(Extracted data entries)
>> Begin
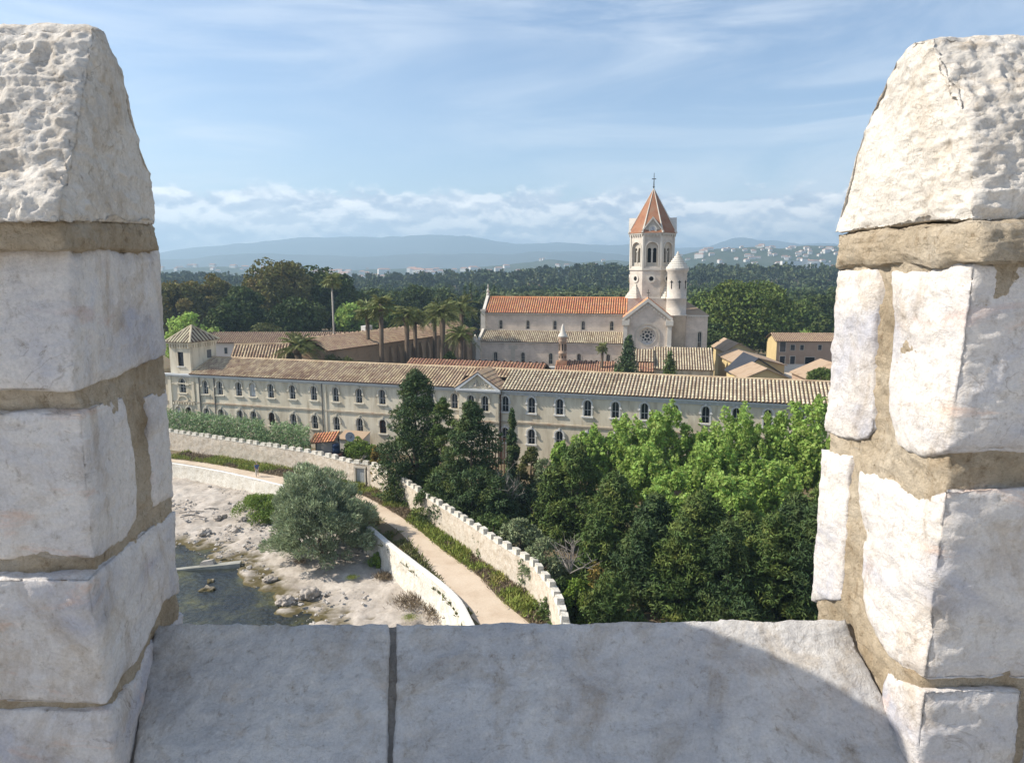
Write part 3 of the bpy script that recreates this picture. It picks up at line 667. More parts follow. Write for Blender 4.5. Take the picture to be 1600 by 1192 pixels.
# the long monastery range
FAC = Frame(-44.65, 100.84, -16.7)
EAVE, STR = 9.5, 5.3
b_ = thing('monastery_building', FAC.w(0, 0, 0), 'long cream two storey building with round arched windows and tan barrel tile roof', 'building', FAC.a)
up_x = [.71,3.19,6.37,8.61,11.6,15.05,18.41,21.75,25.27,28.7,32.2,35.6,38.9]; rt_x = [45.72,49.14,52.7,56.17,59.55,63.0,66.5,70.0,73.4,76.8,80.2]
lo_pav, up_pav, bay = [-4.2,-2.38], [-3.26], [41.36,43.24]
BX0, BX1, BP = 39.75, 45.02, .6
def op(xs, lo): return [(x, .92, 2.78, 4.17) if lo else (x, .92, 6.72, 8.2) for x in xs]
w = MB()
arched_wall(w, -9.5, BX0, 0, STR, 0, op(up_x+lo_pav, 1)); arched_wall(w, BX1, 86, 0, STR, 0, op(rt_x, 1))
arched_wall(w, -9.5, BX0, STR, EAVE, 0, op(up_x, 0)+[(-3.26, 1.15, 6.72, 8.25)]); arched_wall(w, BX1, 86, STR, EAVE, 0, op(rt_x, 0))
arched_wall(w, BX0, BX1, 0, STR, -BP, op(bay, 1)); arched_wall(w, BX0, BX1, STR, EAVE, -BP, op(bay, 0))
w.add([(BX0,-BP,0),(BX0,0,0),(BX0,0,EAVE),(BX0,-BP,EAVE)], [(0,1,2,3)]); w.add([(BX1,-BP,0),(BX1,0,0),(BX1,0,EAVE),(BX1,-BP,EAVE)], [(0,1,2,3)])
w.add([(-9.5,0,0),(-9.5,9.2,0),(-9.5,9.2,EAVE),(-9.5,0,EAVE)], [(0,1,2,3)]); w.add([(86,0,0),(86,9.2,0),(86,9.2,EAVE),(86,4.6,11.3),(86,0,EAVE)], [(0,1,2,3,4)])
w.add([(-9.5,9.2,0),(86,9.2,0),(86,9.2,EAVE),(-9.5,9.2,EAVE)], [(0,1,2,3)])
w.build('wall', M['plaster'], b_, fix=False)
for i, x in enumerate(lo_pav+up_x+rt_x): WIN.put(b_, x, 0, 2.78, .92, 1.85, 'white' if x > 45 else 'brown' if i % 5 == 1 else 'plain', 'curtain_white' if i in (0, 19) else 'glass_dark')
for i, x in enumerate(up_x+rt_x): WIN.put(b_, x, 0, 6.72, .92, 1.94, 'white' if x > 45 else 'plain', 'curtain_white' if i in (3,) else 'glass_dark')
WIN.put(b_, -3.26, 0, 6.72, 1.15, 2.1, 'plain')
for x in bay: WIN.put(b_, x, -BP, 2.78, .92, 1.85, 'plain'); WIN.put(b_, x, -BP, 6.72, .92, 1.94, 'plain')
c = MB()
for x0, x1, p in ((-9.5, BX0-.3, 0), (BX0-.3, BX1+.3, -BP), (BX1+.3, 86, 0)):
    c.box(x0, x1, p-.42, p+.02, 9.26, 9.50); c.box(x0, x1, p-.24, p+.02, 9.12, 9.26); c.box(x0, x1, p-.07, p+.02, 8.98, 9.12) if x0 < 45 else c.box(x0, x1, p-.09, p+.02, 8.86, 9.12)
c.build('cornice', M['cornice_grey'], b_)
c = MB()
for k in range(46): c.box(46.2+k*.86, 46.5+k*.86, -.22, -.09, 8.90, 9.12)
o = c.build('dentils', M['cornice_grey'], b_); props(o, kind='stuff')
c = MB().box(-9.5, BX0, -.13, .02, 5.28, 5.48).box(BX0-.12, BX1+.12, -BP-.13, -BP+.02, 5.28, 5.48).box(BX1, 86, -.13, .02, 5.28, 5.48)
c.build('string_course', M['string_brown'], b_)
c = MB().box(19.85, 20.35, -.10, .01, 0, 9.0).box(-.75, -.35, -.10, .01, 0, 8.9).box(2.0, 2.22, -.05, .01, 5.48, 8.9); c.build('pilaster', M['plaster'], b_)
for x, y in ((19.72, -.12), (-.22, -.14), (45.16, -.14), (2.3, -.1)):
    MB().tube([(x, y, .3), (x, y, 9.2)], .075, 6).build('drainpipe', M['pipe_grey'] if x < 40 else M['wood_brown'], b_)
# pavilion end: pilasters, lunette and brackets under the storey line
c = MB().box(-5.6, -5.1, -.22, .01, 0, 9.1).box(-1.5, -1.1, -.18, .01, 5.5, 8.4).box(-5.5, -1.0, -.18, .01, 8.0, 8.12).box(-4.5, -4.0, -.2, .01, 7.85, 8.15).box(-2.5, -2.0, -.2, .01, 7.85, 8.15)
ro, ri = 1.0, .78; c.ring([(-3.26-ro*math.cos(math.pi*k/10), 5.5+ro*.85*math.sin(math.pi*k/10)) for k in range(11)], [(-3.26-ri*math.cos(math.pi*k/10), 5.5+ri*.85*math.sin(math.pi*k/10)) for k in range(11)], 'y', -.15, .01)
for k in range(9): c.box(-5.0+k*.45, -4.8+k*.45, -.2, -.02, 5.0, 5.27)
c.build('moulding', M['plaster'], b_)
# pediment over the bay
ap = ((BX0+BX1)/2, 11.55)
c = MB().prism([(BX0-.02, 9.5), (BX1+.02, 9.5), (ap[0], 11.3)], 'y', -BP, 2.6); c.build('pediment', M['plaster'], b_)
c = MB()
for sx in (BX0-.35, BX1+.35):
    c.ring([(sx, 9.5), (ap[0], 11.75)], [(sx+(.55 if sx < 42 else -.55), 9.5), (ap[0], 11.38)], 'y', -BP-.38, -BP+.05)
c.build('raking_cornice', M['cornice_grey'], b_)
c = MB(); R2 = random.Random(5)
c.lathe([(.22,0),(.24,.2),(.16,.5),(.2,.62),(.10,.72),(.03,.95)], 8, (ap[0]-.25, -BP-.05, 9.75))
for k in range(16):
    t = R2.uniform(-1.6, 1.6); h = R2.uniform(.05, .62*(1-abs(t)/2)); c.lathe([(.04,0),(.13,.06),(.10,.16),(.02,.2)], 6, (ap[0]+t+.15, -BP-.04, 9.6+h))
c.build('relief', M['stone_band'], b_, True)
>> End
>> Begin
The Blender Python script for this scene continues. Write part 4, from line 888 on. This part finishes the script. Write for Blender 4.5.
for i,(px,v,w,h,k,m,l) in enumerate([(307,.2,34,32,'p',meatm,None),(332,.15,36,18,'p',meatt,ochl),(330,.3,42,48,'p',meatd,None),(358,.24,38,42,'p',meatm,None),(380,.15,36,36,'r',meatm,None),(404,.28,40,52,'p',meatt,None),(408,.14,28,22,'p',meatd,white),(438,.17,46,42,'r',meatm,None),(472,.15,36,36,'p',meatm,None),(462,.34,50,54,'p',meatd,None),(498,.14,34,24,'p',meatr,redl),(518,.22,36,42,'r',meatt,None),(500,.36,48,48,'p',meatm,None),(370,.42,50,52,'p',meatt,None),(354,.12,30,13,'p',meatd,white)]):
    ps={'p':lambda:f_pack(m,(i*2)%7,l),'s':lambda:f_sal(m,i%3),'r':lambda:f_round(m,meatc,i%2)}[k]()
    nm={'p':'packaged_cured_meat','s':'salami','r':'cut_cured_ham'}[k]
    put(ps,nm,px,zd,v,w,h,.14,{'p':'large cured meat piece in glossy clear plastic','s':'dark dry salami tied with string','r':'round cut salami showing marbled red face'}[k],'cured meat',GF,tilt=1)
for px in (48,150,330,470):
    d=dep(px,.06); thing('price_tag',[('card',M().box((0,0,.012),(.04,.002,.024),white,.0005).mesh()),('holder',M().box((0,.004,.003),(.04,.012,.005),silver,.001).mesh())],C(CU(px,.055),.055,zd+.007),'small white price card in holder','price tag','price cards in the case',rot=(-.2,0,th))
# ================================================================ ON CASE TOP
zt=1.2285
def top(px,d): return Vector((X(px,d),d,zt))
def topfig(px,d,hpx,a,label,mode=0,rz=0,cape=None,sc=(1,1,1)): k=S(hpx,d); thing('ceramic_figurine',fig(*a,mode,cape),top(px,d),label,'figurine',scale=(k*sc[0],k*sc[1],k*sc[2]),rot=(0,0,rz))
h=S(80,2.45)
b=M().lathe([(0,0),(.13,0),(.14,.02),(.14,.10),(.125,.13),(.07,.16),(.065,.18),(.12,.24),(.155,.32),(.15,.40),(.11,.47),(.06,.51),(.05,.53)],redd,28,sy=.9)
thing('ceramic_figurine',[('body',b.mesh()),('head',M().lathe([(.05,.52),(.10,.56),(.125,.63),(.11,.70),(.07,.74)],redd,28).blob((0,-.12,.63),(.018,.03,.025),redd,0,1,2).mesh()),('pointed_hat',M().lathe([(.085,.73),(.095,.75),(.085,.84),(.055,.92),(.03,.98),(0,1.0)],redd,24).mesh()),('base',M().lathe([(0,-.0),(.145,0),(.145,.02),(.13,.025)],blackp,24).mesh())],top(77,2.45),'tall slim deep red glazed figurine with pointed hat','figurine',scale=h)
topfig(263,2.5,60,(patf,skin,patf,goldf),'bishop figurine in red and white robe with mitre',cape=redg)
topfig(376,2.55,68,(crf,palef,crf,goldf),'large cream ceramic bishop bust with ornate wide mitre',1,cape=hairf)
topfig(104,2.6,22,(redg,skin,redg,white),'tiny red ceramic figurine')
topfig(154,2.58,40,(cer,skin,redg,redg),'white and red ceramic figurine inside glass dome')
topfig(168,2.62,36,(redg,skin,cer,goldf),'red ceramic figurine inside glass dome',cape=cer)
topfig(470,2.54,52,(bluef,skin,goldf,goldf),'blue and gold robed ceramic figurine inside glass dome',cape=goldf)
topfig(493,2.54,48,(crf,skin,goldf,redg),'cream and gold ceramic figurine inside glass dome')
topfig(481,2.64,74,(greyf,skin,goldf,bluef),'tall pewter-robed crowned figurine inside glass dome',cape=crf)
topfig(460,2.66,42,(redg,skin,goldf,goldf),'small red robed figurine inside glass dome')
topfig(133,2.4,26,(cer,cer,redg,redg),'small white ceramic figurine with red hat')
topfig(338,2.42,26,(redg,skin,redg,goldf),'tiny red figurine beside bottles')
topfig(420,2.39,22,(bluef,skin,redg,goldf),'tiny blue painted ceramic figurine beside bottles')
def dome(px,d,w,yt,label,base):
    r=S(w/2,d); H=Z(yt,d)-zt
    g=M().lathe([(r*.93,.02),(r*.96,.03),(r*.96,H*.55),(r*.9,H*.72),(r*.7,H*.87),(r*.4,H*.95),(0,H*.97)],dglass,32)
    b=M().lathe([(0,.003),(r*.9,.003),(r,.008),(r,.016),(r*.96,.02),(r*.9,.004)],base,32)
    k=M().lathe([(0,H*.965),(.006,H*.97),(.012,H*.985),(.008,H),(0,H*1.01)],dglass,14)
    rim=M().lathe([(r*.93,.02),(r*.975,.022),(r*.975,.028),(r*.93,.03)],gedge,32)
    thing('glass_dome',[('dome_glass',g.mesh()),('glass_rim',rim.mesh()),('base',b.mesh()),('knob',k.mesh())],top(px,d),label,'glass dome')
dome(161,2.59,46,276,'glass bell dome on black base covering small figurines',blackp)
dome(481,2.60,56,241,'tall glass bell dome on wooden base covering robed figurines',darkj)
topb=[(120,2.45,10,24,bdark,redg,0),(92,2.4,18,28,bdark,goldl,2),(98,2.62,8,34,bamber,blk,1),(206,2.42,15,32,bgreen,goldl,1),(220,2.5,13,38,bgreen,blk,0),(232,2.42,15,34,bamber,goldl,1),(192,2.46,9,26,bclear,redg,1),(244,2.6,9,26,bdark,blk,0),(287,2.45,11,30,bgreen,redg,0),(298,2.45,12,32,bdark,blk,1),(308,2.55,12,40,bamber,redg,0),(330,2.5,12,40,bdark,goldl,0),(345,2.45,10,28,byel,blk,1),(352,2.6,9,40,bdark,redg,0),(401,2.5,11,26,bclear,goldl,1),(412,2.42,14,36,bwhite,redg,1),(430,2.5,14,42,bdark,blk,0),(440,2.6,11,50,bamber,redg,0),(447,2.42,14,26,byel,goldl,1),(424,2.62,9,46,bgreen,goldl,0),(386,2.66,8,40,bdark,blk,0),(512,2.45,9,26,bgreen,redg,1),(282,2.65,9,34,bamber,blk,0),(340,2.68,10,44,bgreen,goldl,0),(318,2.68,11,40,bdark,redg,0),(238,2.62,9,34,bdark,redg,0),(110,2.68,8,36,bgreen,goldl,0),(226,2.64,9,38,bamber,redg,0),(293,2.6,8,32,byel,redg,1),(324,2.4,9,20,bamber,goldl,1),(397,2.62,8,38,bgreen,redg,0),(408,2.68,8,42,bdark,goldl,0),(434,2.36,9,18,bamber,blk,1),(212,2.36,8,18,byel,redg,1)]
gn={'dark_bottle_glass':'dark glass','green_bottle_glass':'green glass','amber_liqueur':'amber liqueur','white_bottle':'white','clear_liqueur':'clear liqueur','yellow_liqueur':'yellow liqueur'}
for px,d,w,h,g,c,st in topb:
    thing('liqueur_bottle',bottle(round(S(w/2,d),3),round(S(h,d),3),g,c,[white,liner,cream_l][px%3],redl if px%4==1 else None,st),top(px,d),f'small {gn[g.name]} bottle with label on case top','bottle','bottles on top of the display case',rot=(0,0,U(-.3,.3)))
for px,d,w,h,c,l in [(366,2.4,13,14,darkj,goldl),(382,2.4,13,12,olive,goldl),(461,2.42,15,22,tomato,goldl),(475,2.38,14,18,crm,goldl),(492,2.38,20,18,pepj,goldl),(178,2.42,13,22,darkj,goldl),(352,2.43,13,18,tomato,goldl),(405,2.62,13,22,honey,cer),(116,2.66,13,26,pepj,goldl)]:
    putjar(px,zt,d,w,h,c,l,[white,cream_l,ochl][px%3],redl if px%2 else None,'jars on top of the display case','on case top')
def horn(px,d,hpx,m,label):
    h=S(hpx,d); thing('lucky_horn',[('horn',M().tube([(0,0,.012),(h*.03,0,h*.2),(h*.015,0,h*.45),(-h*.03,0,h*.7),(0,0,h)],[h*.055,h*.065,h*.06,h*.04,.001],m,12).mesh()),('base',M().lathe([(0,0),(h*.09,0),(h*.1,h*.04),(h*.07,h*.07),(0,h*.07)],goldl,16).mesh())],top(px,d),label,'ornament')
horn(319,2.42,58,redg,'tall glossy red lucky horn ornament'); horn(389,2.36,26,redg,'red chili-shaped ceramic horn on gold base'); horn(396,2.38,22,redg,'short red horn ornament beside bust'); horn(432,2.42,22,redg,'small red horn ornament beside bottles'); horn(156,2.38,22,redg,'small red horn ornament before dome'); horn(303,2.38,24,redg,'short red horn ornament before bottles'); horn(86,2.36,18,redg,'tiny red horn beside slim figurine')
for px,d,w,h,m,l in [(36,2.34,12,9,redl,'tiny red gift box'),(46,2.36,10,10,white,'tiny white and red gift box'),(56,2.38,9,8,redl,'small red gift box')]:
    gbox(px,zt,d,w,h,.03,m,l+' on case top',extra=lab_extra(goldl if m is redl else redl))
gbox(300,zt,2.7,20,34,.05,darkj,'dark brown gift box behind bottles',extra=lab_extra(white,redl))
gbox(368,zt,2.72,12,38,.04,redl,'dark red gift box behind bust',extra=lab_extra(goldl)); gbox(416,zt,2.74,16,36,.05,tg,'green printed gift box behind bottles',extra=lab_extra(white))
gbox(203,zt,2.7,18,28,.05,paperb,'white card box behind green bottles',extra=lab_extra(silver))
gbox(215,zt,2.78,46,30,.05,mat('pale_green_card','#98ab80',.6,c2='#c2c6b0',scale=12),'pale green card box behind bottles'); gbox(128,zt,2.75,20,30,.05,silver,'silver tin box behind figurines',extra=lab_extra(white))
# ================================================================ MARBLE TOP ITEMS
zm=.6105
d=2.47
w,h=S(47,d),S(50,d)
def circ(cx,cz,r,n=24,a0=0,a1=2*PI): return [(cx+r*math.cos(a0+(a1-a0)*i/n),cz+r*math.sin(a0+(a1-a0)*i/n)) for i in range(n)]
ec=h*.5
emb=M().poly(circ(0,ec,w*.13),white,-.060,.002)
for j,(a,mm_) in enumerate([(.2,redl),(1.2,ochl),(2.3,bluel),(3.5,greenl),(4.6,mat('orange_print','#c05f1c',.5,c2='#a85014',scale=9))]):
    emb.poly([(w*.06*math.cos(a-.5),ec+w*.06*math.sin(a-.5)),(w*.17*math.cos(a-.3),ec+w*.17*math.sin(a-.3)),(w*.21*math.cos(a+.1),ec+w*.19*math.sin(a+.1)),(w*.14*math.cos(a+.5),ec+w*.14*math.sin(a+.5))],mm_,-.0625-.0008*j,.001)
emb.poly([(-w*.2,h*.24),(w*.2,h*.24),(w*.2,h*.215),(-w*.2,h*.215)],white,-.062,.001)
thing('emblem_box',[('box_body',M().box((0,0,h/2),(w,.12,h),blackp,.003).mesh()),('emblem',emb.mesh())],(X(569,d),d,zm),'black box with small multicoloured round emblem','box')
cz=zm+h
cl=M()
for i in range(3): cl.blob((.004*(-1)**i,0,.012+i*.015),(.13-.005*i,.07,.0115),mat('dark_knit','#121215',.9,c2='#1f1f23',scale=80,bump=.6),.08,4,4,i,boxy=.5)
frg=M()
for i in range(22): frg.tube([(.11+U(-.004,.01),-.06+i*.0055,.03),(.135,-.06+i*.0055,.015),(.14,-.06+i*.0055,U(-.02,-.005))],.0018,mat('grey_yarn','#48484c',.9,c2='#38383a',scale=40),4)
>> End
Written request =
Copy all lines from the listing that contain "script".

Response below =
Write part 3 of the bpy script that recreates this picture. It picks up at line 667. More parts follow. Write for Blender 4.5. Take the picture to be 1600 by 1192 pixels.
The Blender Python script for this scene continues. Write part 4, from line 888 on. This part finishes the script. Write for Blender 4.5.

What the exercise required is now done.